There’s actually a new one just out in hardback which looks promising -GBP35 and as many pounds in weight. I may hold off for the p/b…

I loved 1632 and 1633. I’ve never managed to get through The Galileo Affair. I bog down pretty early on and just get bored. I’m not sure if it’s the lack of action or something else, but it was a big letdown after 1633.

1632 is one of my favourite pulpy fun books, and it’s fun having a Baen book written from a left-wing perspective. I just pretend that none of the other books existed - 1633 put me off, mainly thanks to the trademark subtle politics and superbly concise writing style of David Weber.
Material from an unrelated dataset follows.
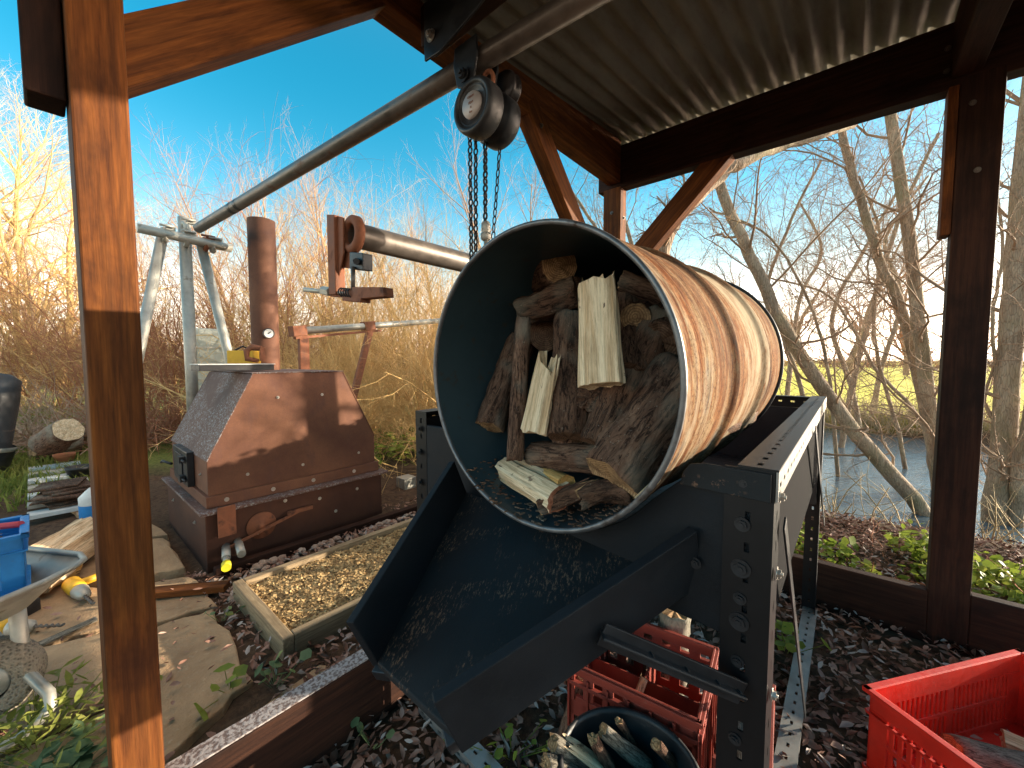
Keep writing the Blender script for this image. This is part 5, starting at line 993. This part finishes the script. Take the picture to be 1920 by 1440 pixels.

By the way for anyone wondering wtf book we’re talking about, there first one, I think, is free in Baen’s free ebook library on their site.

It can also be found at used book stores for under a fiver.

Or, if it’s a first edition printing, over $100.

This thread inspired me to read 1634: The Baltic War. I quite enjoyed it.

I finished reading 1632 and yeah… 1633 definitely reads more like a Weber book. Not that I mind, I like the Honorverse series. :)

1632 is a great Hurrah-Hurrah Americans-travel-in-time to rip things up kind of alternate history. Very readable, for what it is.

The sequels stretch the premise to breaking point though (the idea that a small community of people transposed to the past could accelerate technological progress to the extent imagined in the by now very extensive series is absurd). As 1633 and especially 1634 also go into full-scale scholar mode (spending long chapters explaining the politics and history of this alternate europe), it also gets dull.

On the OP’s subject, I don’t know if one can make a book on the Thirty Years War into an exciting read, given how incredibly messy that conflict was. But if you need a quick and short read, the Osprey Essential Histories volume on the Thirty Years War isn’t all that bad (given the limitations of the format).

I guess it’s this one: Europe’s Tragedy: A New History of the Thirty Years War by Peter H. Wilson.